■ THE REQUEST: Give the count of lines in the data that include the string "scene", with no added remarks.

■ GIVEN DATA:
----------
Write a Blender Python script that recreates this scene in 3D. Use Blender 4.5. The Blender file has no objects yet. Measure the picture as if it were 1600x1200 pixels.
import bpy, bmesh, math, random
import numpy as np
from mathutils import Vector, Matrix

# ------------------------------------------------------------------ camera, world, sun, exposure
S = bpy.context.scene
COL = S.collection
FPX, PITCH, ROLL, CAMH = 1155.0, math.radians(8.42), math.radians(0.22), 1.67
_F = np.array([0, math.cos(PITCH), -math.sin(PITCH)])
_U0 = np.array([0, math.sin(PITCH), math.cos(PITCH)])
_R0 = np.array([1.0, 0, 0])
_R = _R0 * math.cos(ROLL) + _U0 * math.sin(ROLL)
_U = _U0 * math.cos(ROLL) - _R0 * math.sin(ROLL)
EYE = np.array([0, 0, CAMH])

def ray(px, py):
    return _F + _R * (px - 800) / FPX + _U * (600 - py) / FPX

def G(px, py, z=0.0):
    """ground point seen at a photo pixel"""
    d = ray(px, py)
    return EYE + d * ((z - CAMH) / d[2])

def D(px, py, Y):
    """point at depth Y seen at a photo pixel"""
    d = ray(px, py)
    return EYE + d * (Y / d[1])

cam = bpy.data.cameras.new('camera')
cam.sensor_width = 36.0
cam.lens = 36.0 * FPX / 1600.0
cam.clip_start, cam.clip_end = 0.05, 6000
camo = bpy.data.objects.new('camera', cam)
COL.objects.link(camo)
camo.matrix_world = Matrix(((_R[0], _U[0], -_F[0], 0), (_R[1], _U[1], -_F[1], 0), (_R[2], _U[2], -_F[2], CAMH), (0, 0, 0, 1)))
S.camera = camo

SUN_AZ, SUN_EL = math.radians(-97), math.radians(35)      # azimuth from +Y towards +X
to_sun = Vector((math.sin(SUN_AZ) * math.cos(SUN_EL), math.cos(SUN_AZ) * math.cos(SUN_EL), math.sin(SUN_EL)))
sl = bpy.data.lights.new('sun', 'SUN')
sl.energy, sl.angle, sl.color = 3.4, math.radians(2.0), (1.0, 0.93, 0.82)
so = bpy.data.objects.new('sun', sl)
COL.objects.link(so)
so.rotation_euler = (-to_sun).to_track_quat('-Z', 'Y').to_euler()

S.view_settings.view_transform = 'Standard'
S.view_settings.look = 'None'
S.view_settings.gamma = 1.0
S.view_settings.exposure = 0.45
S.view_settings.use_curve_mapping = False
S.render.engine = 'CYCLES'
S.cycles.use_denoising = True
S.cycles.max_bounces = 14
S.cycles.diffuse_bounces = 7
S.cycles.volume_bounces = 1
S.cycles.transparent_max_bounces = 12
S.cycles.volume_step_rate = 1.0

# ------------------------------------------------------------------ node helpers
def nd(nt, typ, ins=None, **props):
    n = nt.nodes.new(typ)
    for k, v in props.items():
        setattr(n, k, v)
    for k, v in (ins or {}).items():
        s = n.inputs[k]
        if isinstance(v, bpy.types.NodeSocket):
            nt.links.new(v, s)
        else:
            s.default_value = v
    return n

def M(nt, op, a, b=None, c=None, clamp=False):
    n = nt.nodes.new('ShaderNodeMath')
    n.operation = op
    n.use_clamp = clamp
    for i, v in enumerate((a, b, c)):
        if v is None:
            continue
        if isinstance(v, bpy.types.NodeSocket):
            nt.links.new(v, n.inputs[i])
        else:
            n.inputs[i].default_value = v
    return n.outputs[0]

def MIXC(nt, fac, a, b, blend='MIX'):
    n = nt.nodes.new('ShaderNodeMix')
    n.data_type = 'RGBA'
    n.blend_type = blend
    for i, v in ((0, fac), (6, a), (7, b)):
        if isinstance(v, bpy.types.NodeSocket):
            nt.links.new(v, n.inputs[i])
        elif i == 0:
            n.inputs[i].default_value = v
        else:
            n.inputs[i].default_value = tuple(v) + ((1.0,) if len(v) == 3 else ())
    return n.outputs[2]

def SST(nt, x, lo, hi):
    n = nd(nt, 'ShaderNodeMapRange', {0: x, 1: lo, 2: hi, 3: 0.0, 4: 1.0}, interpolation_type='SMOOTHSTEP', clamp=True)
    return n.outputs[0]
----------
■ COMPLETE ANSWER: 2